• Input material:
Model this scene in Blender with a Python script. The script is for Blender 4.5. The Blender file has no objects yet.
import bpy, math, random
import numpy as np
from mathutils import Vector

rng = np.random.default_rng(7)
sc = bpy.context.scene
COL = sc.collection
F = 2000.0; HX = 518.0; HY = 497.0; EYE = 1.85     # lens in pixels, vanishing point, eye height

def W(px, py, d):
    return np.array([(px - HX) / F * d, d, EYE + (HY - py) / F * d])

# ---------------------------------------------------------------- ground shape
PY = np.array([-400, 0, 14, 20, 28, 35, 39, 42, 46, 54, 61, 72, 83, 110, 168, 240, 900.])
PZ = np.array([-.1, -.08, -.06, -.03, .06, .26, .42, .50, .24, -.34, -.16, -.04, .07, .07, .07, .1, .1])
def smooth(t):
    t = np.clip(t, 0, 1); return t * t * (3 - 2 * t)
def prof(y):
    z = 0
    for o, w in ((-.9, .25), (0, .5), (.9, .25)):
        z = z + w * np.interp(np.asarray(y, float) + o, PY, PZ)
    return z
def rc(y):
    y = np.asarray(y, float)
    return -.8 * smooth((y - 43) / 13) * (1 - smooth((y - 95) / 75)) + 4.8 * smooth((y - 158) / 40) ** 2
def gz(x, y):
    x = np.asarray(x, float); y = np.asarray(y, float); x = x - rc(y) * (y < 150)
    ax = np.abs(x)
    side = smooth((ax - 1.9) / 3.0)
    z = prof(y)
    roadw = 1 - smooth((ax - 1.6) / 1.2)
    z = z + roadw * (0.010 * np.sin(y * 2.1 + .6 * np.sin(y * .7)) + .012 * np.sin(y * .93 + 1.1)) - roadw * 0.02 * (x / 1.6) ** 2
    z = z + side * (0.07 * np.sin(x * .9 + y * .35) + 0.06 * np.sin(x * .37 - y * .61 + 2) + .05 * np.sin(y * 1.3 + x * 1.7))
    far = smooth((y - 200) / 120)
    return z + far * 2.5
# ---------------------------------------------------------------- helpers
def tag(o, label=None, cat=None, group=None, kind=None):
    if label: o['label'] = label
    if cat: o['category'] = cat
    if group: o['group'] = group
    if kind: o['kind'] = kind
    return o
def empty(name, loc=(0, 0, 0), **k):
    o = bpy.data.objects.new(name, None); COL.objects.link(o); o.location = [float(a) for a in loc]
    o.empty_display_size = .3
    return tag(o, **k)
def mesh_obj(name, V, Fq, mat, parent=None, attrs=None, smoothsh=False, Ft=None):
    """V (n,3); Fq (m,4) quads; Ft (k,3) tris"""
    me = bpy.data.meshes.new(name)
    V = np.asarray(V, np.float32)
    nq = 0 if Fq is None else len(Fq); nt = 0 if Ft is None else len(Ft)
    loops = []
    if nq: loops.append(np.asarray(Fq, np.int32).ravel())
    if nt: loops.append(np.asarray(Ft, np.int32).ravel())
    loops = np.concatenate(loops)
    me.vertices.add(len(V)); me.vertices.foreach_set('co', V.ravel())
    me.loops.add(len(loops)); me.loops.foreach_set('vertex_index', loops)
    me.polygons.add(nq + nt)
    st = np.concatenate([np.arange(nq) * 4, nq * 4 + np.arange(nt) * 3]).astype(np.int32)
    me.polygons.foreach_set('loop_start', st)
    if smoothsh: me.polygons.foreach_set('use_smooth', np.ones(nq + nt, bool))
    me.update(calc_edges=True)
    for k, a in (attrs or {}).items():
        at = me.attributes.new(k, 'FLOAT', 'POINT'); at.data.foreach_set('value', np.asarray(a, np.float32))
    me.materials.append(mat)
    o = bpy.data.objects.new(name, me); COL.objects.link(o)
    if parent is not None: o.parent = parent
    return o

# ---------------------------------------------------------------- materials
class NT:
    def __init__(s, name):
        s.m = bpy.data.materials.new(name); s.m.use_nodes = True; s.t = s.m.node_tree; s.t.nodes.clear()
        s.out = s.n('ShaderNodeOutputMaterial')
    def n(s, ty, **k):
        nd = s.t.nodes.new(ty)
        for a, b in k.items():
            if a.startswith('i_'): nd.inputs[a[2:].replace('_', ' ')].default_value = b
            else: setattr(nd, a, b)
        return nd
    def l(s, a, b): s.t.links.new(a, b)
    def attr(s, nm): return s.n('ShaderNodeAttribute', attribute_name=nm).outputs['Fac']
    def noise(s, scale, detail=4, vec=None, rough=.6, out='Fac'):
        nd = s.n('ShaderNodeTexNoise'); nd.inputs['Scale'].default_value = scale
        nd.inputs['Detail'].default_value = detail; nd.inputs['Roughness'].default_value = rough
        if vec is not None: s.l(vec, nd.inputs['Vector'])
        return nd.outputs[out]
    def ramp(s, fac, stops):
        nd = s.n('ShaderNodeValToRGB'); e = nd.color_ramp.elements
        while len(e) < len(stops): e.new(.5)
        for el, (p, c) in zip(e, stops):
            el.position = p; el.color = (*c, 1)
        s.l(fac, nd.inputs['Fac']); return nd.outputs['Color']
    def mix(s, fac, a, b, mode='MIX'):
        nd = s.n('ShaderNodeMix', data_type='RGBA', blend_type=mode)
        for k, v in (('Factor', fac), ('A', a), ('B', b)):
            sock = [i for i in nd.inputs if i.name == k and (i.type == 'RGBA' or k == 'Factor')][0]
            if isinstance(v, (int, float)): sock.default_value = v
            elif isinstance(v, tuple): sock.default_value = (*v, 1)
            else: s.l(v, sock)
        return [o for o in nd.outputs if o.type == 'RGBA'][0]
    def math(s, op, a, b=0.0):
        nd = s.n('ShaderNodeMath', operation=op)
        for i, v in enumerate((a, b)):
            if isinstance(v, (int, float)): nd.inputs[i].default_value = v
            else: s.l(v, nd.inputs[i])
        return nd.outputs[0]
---
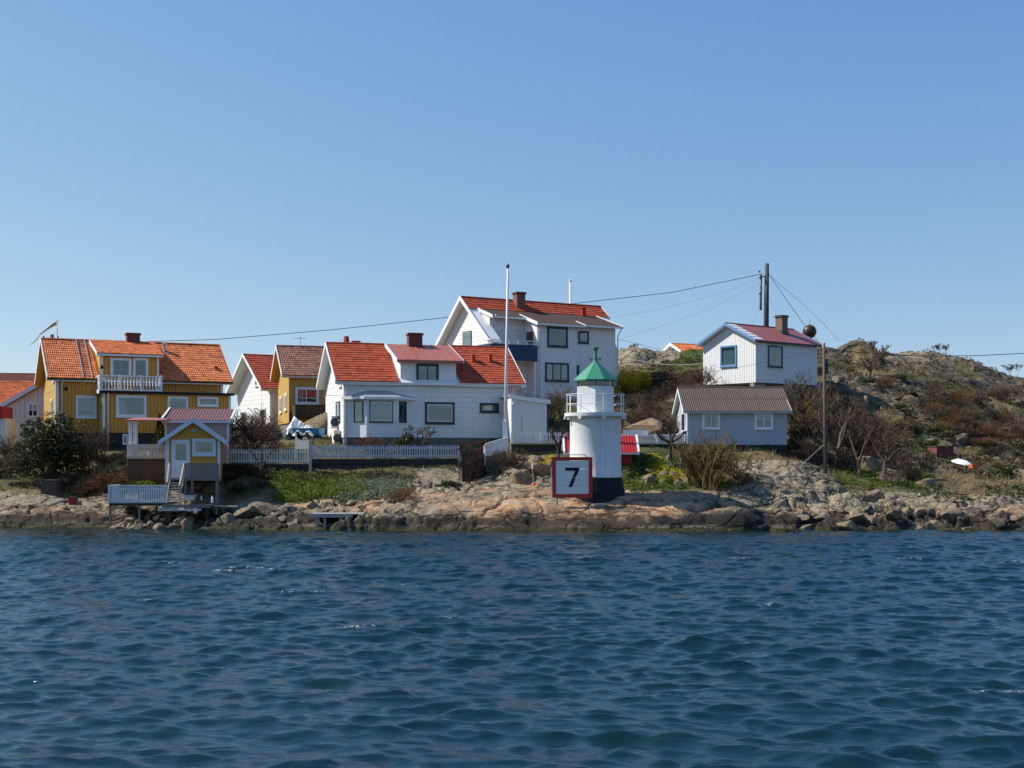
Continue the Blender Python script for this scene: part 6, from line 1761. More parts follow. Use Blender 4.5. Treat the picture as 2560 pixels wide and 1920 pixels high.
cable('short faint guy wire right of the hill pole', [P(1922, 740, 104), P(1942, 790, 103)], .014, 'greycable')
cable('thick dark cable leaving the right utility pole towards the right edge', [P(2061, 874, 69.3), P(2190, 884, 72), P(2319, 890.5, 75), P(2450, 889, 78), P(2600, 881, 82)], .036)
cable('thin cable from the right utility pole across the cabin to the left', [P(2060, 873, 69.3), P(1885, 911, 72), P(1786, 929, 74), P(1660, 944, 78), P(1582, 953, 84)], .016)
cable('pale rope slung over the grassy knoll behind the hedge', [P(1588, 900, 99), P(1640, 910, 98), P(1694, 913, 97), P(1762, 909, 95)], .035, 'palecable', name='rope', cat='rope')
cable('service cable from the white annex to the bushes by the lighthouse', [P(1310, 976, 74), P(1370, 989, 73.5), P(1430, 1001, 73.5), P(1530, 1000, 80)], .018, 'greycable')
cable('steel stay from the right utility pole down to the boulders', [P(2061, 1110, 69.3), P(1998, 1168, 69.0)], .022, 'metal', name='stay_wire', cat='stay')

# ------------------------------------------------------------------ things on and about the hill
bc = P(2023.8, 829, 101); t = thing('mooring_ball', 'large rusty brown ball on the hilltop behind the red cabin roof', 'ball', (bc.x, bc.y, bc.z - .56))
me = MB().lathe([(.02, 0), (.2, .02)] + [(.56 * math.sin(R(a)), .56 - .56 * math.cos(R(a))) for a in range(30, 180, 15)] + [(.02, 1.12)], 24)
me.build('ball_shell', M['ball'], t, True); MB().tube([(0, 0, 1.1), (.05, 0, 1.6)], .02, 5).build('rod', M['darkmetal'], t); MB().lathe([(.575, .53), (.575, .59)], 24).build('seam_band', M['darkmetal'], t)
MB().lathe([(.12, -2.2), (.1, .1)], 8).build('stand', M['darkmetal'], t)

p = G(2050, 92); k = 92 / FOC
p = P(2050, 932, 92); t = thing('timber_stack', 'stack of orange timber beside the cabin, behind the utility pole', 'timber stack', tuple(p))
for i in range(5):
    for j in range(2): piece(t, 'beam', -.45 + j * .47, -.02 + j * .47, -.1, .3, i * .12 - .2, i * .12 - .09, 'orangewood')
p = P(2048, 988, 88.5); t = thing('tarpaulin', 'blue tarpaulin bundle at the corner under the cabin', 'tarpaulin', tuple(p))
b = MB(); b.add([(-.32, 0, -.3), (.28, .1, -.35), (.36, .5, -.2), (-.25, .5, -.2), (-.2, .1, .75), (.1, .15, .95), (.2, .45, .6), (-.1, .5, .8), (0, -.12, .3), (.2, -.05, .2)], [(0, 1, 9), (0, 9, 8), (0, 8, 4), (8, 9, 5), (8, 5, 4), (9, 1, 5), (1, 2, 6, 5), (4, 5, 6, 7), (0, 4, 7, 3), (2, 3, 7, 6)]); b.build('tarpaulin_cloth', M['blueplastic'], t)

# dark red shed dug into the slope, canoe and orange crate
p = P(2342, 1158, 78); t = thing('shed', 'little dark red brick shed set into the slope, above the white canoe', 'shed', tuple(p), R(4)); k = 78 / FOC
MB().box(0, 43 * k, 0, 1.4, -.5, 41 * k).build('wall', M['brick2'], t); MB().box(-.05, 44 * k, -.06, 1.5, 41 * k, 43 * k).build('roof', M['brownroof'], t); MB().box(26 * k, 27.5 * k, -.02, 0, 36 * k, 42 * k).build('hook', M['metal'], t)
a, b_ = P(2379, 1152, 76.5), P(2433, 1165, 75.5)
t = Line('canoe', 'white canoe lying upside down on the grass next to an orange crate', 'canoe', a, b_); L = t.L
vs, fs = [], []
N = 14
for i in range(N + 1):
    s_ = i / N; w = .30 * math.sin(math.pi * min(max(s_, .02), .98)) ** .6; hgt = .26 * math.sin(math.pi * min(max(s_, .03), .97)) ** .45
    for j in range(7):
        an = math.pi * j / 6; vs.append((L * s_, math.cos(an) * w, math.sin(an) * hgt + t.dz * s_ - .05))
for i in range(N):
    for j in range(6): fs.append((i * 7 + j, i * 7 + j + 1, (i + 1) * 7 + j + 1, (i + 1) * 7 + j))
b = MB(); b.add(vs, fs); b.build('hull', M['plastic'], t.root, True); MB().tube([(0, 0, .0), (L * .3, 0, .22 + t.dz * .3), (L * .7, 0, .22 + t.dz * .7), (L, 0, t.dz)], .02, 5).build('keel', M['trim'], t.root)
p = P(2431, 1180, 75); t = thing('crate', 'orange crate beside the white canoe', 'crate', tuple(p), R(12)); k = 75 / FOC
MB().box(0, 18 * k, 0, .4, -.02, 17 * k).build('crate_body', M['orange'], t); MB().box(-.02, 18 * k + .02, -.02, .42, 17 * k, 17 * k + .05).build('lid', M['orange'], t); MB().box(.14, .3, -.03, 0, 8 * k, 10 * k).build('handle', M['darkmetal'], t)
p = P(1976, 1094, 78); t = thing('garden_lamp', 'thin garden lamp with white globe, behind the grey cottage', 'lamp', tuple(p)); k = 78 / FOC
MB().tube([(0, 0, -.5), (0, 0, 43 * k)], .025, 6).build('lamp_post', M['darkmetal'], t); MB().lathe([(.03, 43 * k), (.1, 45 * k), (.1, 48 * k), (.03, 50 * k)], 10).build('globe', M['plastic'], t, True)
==
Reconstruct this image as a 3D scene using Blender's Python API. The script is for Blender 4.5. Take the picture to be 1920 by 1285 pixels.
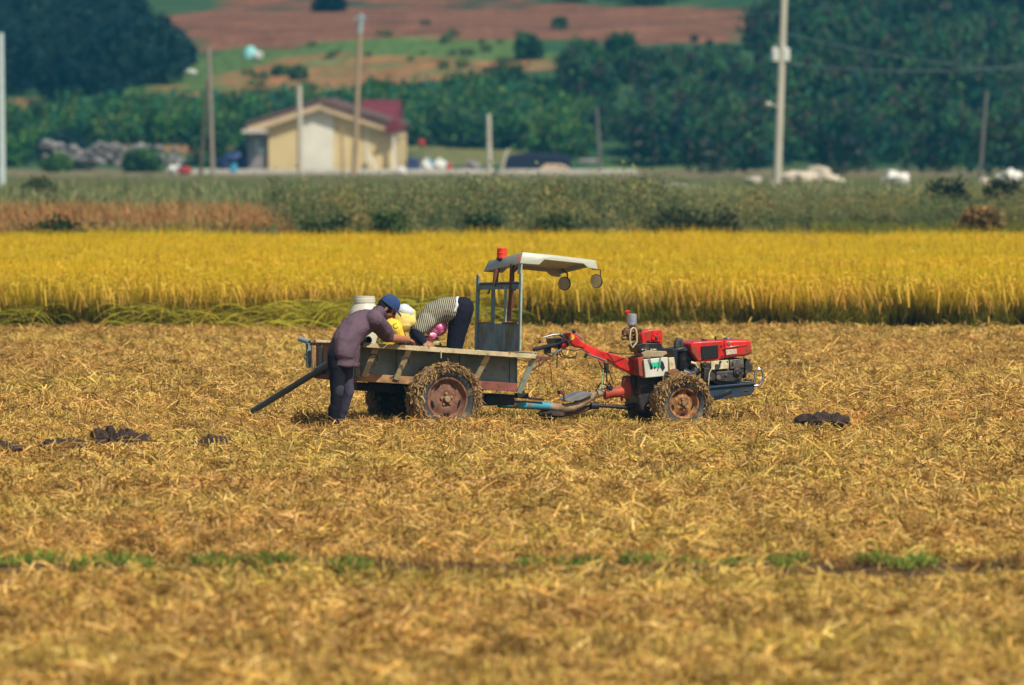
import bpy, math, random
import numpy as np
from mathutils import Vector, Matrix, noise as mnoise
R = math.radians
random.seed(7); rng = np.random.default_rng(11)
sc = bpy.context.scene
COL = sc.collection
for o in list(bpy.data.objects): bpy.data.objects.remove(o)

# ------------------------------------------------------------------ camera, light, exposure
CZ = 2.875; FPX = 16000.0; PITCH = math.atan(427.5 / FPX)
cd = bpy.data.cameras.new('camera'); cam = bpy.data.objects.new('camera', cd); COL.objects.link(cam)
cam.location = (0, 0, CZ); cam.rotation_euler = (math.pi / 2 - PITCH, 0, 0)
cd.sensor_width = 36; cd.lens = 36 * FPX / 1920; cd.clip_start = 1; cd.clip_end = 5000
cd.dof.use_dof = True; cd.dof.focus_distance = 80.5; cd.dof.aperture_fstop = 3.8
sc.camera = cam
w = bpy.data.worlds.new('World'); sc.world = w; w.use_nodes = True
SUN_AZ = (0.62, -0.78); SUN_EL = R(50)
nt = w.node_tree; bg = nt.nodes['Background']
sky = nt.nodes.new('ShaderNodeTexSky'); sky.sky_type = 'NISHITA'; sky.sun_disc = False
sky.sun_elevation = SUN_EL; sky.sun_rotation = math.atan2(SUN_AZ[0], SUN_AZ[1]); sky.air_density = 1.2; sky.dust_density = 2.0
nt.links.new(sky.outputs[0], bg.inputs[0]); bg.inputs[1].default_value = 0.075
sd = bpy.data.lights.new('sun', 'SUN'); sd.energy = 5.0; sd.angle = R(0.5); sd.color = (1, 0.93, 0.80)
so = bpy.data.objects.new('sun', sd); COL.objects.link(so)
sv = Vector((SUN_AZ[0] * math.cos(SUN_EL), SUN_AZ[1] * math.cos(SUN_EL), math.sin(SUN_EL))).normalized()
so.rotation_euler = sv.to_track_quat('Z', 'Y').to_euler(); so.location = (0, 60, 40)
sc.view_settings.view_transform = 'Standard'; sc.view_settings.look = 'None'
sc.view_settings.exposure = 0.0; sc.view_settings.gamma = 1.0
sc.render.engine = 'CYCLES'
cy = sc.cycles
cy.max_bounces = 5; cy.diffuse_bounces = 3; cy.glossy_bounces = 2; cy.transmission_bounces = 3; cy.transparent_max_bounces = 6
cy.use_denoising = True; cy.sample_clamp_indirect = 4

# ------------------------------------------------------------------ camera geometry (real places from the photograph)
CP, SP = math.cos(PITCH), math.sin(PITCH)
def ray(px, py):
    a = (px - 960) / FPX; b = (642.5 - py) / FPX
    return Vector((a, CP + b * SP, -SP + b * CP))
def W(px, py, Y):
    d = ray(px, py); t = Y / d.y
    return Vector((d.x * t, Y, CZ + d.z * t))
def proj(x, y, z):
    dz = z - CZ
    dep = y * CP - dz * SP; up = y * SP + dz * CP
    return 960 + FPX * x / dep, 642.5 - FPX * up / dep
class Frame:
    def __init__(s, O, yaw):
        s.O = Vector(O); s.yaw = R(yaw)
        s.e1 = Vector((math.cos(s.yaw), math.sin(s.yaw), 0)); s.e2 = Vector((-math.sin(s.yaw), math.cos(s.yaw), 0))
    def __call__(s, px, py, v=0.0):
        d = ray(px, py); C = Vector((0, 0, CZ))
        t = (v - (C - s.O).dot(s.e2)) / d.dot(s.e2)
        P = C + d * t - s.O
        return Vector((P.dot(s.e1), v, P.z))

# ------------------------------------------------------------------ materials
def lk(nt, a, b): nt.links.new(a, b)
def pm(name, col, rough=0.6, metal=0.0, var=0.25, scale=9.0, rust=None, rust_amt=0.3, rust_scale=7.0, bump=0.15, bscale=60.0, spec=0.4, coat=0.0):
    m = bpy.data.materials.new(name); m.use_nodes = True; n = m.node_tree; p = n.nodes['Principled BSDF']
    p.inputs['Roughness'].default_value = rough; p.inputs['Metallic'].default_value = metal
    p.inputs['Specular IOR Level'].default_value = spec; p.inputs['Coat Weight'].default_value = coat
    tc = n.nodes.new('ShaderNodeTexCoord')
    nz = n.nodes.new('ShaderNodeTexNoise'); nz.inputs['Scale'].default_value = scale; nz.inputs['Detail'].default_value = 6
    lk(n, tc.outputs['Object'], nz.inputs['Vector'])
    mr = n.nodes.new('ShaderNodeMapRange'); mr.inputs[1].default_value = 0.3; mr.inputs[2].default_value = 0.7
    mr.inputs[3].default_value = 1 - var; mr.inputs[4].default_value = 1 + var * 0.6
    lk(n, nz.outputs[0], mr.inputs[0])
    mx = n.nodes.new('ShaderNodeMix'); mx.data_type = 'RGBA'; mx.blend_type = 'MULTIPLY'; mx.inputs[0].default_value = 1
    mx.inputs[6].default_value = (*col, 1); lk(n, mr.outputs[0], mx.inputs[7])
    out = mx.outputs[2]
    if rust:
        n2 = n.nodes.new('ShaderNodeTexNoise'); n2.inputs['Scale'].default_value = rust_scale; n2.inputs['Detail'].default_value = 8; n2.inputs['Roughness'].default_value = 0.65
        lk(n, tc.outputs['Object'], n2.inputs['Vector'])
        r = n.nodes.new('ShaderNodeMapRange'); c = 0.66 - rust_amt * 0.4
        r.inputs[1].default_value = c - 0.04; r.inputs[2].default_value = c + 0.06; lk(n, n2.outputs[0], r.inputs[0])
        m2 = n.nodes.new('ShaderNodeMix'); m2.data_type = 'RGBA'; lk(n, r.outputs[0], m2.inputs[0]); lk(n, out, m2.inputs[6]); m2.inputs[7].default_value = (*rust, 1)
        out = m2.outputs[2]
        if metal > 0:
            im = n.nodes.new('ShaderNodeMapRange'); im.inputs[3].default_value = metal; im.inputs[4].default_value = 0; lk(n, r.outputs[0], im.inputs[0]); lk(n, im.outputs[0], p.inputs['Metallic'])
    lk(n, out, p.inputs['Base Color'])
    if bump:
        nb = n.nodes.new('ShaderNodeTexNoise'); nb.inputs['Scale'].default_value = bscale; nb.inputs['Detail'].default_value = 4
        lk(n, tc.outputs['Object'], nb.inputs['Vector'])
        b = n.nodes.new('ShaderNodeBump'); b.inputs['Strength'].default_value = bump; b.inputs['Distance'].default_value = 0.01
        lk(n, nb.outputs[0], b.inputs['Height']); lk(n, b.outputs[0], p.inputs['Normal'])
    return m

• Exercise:
All lines above starting at the one with "Reconstruct this image" and ending at the one with "for o in list(bpy.data.objects): bpy.data.objects.remove(o)", inclusive, are to be printed again exactly, with the pictures left out.

• Solution to this problem:
Reconstruct this image as a 3D scene using Blender's Python API. The script is for Blender 4.5. Take the picture to be 1920 by 1285 pixels.
import bpy, math, random
import numpy as np
from mathutils import Vector, Matrix, noise as mnoise
R = math.radians
random.seed(7); rng = np.random.default_rng(11)
sc = bpy.context.scene
COL = sc.collection
for o in list(bpy.data.objects): bpy.data.objects.remove(o)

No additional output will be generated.